WHAT TO DO:
Where the string "image" occurs in the material below, report the whole line.
:: RECORDS FOR THE TASK ::
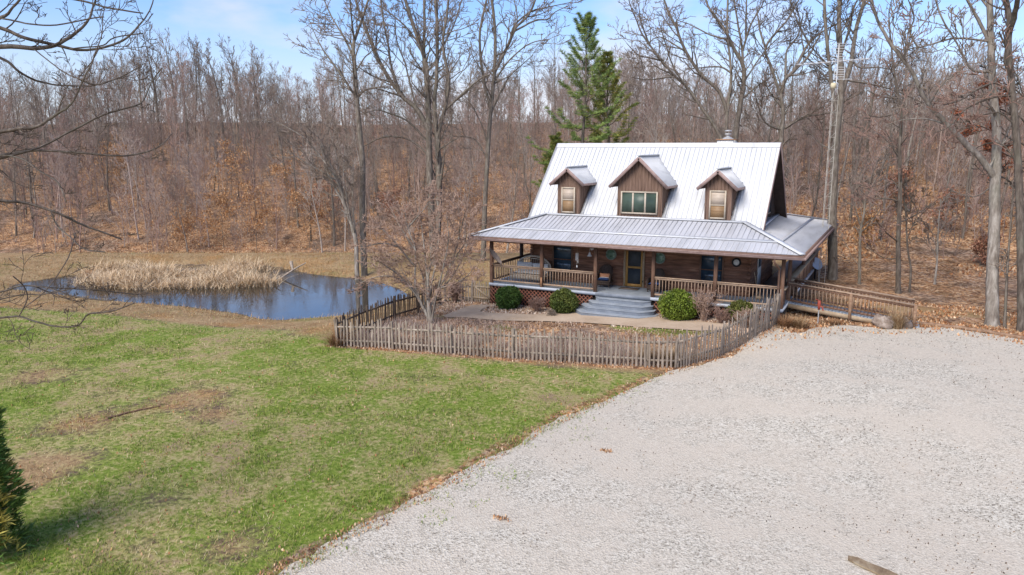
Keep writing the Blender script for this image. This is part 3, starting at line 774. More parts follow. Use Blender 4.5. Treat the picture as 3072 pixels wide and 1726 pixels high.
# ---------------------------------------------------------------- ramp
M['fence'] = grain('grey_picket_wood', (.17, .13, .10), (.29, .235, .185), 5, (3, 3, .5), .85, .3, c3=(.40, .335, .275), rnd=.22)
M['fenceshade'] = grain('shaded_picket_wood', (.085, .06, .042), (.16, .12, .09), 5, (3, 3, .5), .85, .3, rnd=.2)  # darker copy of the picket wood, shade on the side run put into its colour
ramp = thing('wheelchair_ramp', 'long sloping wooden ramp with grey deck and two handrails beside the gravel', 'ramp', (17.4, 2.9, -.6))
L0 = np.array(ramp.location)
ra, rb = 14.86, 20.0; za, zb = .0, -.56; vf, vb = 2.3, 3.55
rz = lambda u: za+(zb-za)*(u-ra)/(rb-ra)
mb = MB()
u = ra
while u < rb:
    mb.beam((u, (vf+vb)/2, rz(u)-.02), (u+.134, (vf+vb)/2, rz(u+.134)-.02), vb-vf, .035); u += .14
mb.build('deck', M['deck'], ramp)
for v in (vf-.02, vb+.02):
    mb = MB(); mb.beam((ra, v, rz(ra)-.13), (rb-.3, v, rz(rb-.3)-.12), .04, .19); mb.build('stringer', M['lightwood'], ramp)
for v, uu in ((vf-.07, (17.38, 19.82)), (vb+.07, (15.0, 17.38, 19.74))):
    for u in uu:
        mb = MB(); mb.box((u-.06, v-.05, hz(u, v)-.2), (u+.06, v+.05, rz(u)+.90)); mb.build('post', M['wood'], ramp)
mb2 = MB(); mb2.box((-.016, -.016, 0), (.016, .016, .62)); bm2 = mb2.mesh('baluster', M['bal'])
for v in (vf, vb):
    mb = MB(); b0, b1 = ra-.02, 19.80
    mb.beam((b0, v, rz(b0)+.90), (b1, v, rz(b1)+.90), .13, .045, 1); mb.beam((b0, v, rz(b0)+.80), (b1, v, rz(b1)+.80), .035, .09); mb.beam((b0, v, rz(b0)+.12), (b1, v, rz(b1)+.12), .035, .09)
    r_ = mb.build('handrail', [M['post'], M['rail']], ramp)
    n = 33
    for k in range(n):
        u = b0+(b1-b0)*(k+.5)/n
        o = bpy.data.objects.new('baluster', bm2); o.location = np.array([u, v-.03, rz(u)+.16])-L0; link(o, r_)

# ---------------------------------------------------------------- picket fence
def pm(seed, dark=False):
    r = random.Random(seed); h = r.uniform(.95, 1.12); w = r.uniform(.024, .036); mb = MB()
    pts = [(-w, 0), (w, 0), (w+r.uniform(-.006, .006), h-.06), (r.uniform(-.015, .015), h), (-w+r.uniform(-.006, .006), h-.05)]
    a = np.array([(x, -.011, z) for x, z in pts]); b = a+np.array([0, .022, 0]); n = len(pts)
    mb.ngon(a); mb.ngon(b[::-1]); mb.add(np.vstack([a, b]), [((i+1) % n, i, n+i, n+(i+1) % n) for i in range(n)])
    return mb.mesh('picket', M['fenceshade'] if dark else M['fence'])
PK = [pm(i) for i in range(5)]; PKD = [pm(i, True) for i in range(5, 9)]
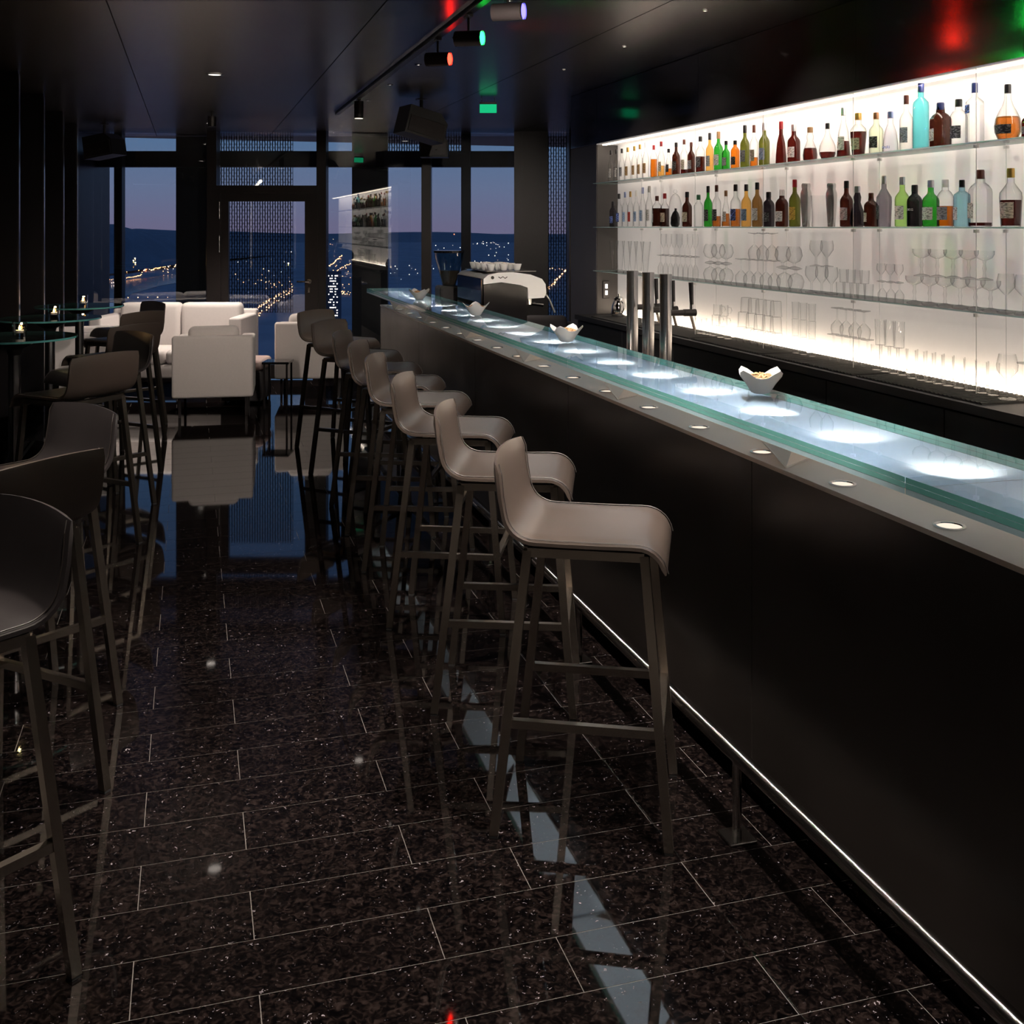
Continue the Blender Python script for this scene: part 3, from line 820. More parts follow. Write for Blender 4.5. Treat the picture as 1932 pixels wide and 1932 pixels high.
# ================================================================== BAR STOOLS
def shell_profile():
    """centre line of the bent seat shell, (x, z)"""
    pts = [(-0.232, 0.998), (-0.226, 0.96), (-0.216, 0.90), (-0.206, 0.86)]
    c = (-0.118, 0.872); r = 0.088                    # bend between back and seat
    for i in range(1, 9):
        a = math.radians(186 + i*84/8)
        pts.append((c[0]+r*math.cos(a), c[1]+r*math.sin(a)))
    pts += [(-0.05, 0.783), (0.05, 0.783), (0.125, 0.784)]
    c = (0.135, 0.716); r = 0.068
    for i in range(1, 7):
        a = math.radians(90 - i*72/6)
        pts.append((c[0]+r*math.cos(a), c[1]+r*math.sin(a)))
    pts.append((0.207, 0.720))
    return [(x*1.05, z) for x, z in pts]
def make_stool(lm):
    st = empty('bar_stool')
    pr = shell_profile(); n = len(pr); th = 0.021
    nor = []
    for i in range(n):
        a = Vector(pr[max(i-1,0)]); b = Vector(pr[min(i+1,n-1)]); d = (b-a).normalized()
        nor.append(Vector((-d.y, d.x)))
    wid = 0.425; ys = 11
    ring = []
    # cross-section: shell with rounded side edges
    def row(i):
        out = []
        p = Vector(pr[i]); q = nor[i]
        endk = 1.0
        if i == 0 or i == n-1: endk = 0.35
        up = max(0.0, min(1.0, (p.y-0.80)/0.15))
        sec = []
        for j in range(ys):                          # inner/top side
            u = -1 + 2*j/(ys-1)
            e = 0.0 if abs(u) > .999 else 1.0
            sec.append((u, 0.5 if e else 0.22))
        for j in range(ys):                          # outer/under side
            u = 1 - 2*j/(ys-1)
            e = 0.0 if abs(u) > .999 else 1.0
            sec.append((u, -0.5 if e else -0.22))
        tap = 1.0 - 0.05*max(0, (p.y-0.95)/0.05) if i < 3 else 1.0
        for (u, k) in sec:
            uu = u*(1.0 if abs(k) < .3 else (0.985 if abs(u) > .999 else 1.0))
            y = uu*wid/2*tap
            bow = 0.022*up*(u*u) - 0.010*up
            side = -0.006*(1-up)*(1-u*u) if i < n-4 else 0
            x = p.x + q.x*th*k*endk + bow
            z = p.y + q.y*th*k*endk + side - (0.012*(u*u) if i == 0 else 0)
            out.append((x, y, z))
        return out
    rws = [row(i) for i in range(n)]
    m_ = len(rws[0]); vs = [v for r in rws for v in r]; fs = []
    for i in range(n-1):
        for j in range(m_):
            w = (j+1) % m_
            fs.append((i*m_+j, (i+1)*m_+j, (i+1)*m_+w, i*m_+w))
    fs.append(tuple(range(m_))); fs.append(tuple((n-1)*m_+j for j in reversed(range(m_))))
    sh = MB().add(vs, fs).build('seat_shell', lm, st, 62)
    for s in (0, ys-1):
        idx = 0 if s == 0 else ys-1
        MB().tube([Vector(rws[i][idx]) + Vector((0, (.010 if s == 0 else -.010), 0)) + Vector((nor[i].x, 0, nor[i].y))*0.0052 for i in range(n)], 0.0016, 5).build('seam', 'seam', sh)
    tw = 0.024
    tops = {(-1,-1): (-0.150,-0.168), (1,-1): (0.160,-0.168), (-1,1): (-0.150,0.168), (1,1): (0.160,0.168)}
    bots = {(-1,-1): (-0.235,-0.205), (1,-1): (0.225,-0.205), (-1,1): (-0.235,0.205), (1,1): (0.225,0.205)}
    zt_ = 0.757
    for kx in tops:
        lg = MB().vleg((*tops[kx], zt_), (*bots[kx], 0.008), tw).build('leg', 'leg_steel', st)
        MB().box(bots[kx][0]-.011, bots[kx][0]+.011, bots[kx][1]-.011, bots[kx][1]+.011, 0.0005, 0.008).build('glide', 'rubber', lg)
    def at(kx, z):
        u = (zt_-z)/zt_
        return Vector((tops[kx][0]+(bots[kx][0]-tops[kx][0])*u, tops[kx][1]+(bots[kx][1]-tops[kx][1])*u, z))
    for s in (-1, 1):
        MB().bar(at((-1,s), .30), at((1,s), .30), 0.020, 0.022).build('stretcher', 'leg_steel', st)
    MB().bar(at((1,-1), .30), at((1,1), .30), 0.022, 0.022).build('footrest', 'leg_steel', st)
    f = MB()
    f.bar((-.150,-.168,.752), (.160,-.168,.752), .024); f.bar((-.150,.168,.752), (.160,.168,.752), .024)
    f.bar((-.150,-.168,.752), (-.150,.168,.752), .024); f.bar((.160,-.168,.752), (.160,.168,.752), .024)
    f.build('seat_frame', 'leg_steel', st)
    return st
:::
:: RECORDS FOR THE TASK ::
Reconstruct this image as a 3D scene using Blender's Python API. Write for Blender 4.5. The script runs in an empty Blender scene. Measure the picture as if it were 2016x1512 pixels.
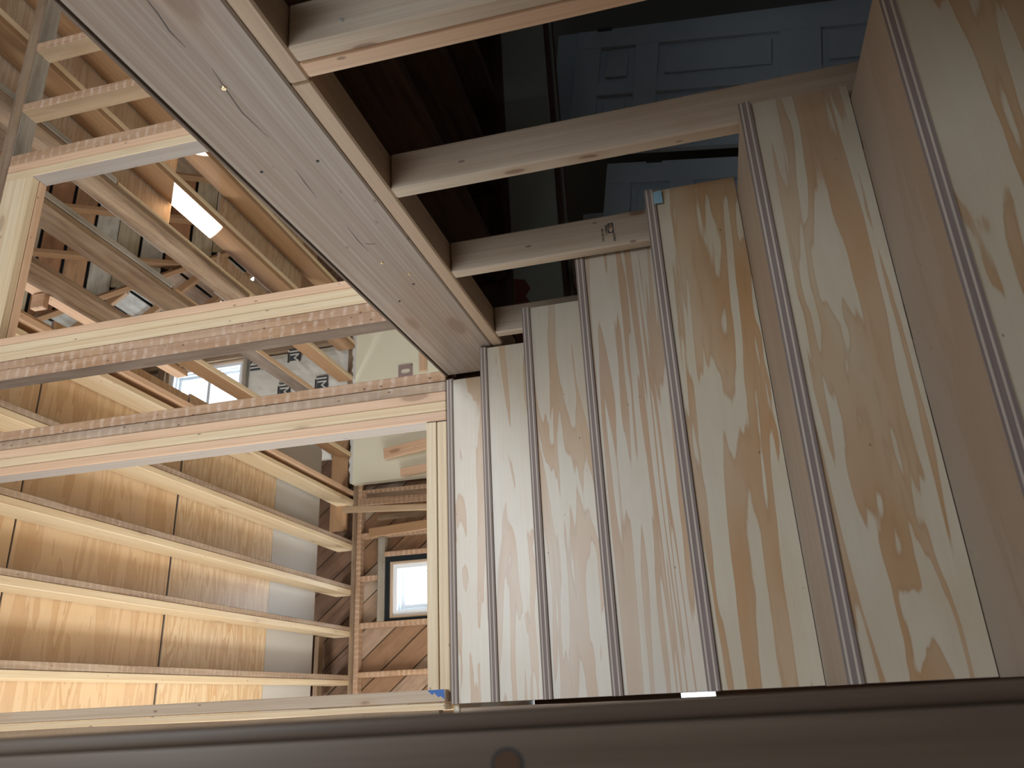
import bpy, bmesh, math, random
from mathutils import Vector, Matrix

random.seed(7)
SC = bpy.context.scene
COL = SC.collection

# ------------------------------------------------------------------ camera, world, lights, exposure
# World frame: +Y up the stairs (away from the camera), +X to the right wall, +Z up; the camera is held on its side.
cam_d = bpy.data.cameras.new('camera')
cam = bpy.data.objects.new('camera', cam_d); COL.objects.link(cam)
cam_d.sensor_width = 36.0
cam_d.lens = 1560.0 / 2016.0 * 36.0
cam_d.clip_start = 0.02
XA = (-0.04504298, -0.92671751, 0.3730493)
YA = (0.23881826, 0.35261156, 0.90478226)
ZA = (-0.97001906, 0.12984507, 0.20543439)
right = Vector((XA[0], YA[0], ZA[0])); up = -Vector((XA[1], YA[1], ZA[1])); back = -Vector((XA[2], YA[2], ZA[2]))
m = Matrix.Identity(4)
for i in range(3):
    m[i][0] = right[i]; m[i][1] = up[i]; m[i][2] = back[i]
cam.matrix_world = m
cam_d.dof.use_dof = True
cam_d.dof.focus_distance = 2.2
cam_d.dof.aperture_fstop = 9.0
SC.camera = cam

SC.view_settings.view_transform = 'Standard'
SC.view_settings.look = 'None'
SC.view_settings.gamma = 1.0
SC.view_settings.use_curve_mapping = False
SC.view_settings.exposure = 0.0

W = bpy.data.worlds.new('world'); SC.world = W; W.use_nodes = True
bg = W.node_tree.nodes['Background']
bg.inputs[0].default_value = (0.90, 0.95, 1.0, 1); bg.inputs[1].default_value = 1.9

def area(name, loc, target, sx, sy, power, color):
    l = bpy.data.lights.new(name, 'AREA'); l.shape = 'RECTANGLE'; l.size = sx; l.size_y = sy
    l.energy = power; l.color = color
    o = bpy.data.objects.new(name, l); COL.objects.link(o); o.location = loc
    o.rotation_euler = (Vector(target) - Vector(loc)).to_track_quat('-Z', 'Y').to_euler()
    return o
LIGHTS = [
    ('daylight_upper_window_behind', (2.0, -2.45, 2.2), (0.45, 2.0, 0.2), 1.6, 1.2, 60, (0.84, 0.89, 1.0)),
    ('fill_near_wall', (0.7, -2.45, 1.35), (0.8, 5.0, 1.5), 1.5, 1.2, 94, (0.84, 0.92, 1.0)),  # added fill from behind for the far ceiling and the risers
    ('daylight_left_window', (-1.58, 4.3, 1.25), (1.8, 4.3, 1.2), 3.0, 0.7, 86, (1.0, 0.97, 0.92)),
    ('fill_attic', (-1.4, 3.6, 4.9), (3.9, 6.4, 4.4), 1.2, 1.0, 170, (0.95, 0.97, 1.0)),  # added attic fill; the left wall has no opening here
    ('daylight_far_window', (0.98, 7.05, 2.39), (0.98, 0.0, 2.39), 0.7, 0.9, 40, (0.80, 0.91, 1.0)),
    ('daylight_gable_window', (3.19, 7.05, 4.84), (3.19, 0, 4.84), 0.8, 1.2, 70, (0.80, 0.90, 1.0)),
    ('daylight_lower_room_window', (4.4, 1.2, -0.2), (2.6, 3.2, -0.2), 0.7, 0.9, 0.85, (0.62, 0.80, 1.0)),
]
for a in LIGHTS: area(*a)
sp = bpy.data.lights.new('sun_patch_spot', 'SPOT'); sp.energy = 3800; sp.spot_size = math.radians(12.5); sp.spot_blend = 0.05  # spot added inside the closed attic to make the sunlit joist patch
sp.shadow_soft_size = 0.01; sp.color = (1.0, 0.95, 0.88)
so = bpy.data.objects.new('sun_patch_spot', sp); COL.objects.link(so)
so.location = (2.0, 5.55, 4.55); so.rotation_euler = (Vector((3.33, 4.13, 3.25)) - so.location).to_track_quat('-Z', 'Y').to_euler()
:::
:: RECORDS FOR THE TASK ::
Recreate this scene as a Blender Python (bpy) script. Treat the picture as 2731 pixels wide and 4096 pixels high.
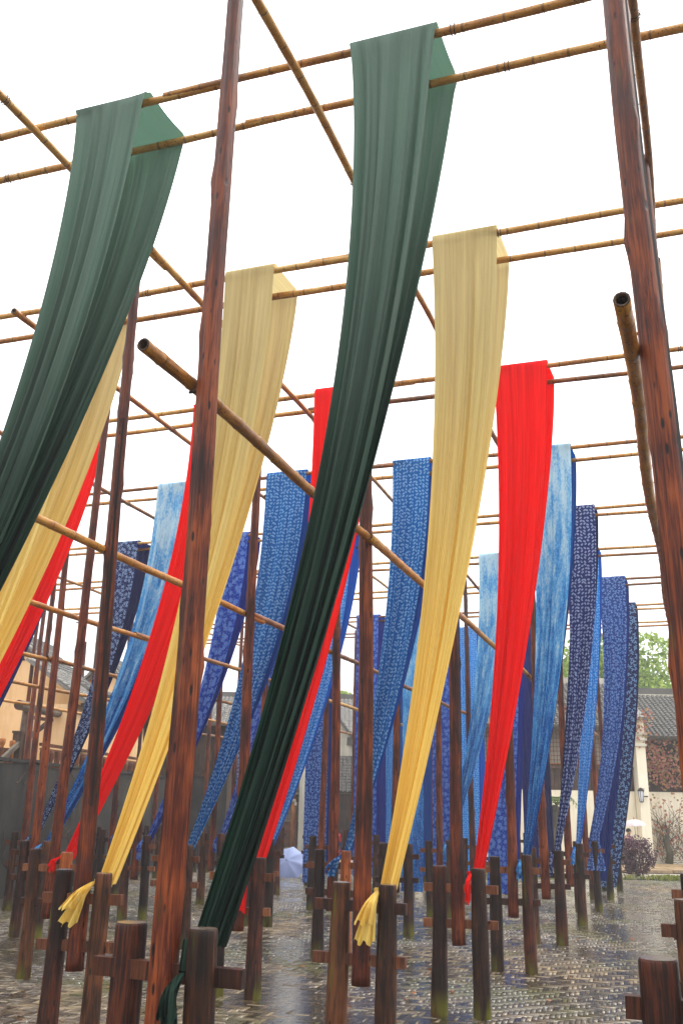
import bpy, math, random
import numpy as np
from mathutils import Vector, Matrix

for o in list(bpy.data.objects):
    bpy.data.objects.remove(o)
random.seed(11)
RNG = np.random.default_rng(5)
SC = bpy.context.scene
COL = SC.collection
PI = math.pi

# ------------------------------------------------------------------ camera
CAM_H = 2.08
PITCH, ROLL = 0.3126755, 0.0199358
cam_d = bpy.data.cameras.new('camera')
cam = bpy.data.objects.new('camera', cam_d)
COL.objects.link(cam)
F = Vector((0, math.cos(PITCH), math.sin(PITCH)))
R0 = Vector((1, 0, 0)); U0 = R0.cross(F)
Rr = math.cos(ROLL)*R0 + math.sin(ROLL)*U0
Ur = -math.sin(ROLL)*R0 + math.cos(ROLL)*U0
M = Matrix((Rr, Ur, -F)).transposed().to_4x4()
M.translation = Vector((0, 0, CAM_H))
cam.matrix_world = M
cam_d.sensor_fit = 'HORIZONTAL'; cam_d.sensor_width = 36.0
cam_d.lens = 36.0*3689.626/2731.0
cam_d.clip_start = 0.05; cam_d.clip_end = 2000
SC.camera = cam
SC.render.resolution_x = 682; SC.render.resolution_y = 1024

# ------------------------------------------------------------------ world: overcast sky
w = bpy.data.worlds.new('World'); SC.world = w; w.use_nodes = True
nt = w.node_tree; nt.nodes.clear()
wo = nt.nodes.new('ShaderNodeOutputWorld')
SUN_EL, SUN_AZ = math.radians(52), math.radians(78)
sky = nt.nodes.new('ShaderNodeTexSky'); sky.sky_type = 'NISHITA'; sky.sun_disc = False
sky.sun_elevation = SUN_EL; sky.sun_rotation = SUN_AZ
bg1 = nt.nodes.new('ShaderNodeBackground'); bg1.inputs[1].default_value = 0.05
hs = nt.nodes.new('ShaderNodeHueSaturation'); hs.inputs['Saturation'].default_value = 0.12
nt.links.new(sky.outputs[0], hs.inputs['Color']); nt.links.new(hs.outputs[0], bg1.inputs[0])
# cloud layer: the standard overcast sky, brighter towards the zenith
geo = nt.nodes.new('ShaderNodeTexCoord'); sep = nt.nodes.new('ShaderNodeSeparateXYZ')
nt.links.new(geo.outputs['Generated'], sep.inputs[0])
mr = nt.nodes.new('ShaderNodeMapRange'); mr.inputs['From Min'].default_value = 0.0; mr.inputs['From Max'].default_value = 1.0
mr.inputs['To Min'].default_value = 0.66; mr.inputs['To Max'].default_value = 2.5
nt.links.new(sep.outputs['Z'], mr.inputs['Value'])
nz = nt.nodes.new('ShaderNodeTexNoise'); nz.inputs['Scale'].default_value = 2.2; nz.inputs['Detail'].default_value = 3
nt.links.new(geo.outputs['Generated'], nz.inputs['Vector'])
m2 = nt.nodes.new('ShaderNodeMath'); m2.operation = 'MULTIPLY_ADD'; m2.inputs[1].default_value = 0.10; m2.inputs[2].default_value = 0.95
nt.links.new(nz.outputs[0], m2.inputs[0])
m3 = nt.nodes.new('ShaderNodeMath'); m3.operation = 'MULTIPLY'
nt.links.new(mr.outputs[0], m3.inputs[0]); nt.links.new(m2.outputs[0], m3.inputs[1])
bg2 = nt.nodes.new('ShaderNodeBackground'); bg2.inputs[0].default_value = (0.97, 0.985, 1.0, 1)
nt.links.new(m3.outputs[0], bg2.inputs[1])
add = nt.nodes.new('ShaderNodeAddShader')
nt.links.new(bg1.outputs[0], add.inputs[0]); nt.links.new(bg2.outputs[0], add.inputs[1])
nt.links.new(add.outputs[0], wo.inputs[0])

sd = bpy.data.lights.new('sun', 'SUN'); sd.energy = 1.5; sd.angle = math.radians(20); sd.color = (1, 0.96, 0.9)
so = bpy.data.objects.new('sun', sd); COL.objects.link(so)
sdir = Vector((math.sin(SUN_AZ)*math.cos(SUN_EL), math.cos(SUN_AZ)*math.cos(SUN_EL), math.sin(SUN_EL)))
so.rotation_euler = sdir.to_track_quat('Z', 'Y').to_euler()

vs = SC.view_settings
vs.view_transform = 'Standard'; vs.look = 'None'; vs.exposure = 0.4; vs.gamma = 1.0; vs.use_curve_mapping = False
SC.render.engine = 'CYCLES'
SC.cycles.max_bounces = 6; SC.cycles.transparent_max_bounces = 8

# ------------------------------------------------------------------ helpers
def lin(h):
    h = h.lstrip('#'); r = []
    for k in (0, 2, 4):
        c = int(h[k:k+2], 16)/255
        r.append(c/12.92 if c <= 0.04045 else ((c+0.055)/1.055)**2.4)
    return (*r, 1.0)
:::
SOLUTION FOR THIS TASK:
Keep writing the Blender script for this image. This is part 3, starting at line 774. More parts follow. Use Blender 4.5. Treat the picture as 3072 pixels wide and 1726 pixels high.
Reconstruct this image as a 3D scene using Blender's Python API. Write for Blender 4.5. The script runs in an empty Blender scene. Measure the picture as if it were 2016x1512 pixels.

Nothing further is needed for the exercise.